EXERCISE DESCRIPTION: From the top of the entries, reproduce each line exactly, stopping after the line that contains "return np.maximum(np.maximum(l,r),b)". Omit pictures.

——

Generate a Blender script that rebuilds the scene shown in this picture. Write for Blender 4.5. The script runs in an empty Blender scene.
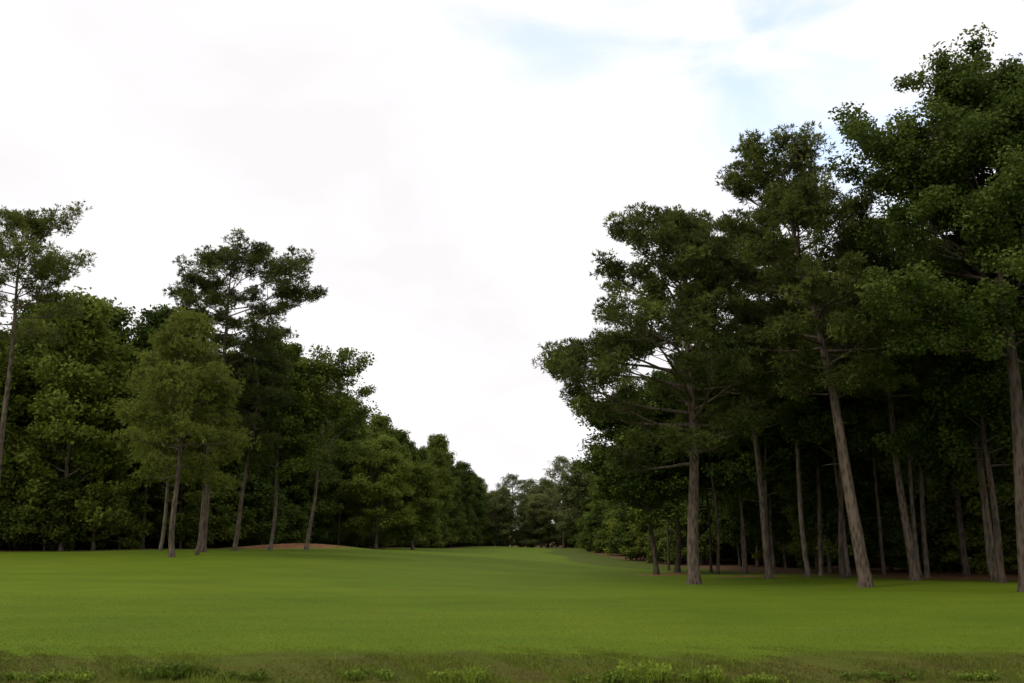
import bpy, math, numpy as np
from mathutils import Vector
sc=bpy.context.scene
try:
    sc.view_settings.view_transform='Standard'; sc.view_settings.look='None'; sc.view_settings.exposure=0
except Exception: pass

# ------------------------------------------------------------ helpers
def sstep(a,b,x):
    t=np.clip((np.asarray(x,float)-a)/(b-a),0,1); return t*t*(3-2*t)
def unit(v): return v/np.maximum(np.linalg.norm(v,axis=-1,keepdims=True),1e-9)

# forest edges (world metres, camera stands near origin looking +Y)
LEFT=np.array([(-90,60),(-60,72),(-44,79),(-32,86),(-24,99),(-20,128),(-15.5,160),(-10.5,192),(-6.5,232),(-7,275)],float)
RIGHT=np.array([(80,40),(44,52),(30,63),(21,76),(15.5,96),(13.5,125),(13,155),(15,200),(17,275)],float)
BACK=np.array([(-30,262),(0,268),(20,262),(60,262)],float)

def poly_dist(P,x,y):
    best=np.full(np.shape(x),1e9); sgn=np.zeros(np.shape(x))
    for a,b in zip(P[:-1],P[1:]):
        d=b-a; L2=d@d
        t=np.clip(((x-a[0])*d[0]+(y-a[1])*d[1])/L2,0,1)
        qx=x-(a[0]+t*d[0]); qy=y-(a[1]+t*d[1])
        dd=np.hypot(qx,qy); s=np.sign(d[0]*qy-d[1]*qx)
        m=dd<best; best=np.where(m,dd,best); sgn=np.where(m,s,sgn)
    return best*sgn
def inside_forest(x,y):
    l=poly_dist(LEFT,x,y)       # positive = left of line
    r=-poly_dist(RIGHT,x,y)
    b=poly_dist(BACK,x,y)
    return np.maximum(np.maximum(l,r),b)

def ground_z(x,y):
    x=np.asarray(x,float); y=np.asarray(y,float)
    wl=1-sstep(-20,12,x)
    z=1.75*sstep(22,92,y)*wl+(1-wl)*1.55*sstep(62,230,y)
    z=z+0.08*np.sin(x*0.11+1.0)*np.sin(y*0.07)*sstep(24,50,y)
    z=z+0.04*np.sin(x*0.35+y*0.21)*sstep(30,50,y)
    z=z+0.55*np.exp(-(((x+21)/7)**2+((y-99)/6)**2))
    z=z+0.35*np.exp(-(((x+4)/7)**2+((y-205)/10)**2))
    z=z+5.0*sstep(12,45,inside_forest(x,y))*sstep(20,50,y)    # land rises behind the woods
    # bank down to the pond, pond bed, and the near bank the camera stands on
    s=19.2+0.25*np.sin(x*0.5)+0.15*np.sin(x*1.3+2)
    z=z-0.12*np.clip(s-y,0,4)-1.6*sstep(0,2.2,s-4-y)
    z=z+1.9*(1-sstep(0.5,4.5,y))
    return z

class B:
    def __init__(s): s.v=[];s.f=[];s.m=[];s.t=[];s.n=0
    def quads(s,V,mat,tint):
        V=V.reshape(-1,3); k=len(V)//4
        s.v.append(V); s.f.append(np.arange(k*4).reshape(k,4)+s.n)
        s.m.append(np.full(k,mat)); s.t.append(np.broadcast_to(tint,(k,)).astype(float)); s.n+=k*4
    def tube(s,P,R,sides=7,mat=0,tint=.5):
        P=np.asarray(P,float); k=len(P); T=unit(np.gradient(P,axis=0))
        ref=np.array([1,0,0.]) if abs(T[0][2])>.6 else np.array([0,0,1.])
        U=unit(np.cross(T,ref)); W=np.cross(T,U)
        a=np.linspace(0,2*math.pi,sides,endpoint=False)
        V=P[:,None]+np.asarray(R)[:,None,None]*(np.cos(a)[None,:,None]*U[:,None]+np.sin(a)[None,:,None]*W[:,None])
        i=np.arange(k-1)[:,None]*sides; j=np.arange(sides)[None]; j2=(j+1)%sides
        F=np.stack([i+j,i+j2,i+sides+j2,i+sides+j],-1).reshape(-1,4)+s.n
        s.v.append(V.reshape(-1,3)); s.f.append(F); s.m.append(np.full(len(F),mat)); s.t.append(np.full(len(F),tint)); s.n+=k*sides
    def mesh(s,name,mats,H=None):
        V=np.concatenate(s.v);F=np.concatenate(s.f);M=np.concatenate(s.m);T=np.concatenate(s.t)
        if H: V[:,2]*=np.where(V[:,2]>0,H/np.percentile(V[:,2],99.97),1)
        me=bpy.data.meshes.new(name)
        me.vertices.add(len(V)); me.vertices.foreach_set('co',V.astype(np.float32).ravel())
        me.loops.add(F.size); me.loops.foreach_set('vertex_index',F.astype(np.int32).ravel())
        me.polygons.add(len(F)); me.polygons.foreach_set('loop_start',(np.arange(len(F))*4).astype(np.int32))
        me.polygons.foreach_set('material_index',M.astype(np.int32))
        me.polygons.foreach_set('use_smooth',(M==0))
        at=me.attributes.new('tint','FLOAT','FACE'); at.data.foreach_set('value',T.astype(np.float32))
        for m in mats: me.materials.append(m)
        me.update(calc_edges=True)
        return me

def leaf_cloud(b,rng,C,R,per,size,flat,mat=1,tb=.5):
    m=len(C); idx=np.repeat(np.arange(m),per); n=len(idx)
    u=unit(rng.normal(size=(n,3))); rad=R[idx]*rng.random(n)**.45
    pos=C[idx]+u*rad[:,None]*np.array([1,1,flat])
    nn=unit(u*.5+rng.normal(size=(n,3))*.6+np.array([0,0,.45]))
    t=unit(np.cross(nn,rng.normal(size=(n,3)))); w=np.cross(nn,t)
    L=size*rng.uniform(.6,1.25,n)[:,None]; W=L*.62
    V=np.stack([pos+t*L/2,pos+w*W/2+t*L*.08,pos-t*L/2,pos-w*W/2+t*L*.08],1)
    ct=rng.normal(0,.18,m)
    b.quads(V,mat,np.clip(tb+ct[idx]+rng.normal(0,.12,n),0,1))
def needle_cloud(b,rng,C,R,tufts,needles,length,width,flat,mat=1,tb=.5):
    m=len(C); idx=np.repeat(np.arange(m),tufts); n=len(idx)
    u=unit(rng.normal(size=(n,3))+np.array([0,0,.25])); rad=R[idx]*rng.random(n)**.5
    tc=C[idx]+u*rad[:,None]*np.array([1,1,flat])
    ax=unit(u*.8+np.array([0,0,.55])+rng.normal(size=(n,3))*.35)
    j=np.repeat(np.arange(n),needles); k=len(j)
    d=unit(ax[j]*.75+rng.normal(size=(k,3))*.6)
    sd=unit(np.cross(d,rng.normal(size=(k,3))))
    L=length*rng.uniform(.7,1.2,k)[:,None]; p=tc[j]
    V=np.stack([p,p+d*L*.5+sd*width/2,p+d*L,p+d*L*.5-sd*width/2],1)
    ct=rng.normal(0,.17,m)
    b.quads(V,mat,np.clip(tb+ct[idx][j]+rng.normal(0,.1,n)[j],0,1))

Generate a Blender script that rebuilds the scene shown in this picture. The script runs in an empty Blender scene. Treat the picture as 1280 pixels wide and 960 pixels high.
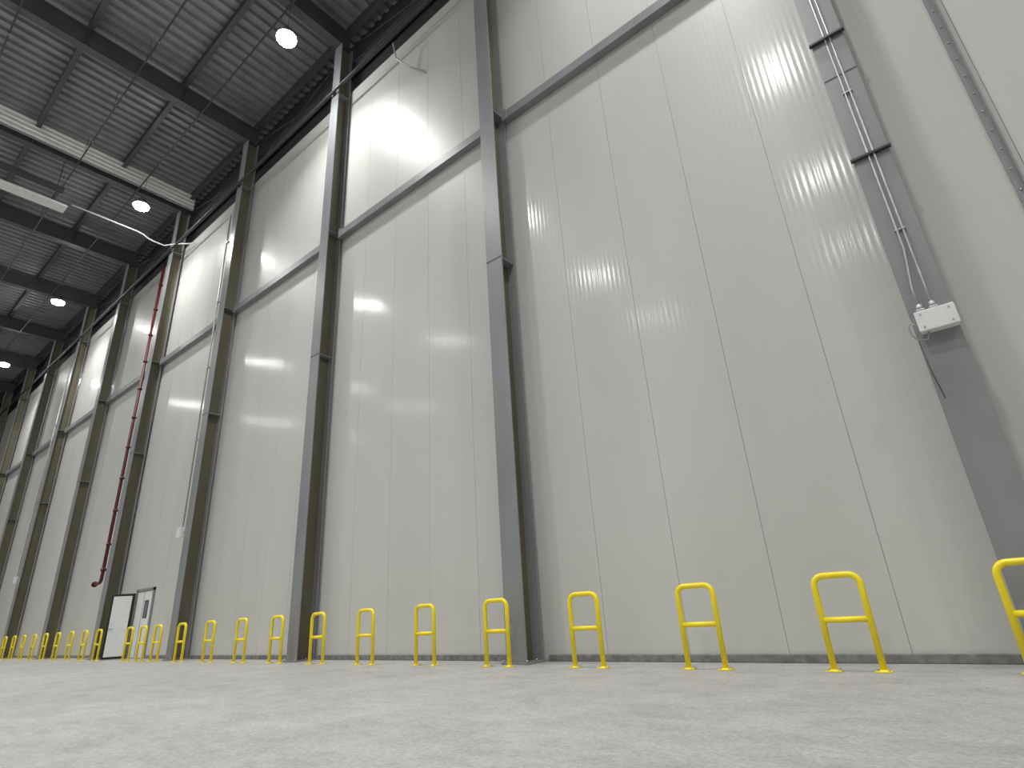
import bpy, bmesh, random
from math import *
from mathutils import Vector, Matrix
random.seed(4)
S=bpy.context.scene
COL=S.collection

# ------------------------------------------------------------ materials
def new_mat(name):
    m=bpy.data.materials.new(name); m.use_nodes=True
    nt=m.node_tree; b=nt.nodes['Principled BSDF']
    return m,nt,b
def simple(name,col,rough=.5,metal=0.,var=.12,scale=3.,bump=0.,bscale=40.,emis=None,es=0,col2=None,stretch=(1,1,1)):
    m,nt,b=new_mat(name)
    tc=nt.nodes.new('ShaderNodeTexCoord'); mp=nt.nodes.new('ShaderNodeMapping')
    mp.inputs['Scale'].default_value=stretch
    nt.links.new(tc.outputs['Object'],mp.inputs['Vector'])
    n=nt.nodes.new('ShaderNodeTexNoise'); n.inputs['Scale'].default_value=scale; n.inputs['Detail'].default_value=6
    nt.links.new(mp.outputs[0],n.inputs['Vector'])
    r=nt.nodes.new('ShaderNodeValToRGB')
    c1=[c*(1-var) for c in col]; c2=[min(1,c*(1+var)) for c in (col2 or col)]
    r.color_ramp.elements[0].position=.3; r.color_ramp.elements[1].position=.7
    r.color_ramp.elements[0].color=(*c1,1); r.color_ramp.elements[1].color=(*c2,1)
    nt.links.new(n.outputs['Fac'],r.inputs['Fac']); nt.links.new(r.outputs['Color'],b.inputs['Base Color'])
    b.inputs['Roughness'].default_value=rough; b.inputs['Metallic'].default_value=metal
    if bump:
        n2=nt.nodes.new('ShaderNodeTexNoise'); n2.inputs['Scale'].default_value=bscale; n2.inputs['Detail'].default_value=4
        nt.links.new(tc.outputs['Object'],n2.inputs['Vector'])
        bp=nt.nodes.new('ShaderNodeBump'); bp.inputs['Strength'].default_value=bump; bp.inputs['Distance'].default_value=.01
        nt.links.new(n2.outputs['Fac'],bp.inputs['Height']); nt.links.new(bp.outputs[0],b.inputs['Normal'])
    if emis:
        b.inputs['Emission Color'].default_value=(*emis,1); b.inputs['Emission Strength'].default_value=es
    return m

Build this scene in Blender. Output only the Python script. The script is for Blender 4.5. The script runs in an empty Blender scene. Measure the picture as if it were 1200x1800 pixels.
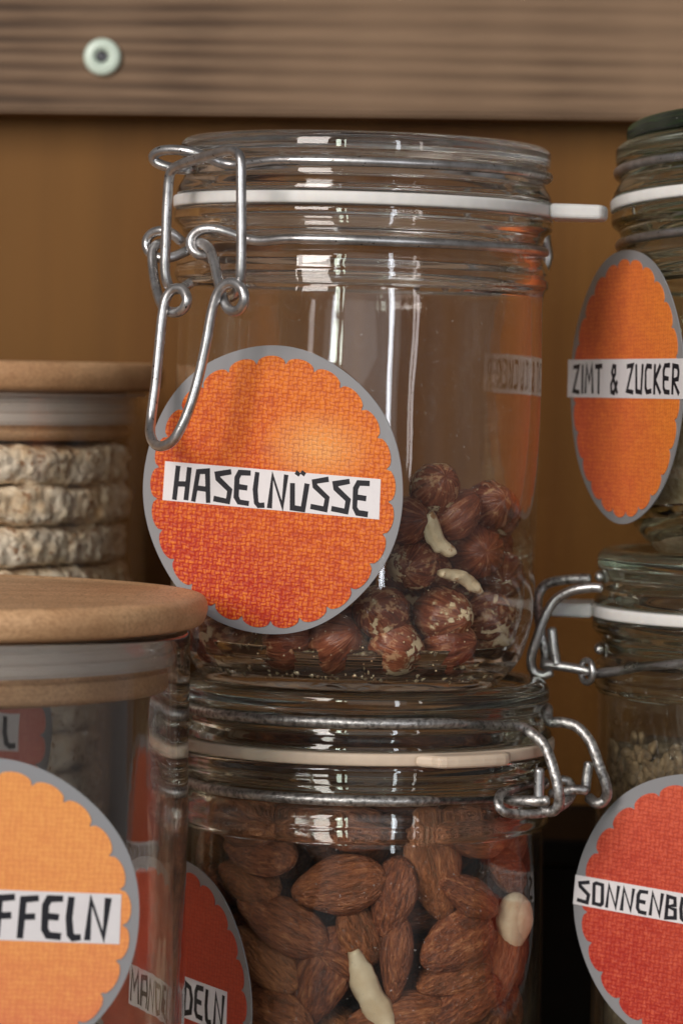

——

EXERCISE ANSWER:
Generate a Blender script that rebuilds the scene shown in this picture. Write for Blender 4.5. The script runs in an empty Blender scene.
import bpy, math, numpy as np
from mathutils import Vector
sc=bpy.context.scene
try:
    sc.view_settings.view_transform='Standard'; sc.view_settings.look='None'; sc.view_settings.exposure=0
except Exception: pass

# ------------------------------------------------------------ helpers
def sstep(a,b,x):
    t=np.clip((np.asarray(x,float)-a)/(b-a),0,1); return t*t*(3-2*t)
def unit(v): return v/np.maximum(np.linalg.norm(v,axis=-1,keepdims=True),1e-9)

# forest edges (world metres, camera stands near origin looking +Y)
LEFT=np.array([(-90,60),(-60,72),(-44,79),(-32,86),(-24,99),(-20,128),(-15.5,160),(-10.5,192),(-6.5,232),(-7,275)],float)
RIGHT=np.array([(80,40),(44,52),(30,63),(21,76),(15.5,96),(13.5,125),(13,155),(15,200),(17,275)],float)
BACK=np.array([(-30,262),(0,268),(20,262),(60,262)],float)

def poly_dist(P,x,y):
    best=np.full(np.shape(x),1e9); sgn=np.zeros(np.shape(x))
    for a,b in zip(P[:-1],P[1:]):
        d=b-a; L2=d@d
        t=np.clip(((x-a[0])*d[0]+(y-a[1])*d[1])/L2,0,1)
        qx=x-(a[0]+t*d[0]); qy=y-(a[1]+t*d[1])
        dd=np.hypot(qx,qy); s=np.sign(d[0]*qy-d[1]*qx)
        m=dd<best; best=np.where(m,dd,best); sgn=np.where(m,s,sgn)
    return best*sgn
def inside_forest(x,y):
    l=poly_dist(LEFT,x,y)       # positive = left of line
    r=-poly_dist(RIGHT,x,y)
    b=poly_dist(BACK,x,y)
    return np.maximum(np.maximum(l,r),b)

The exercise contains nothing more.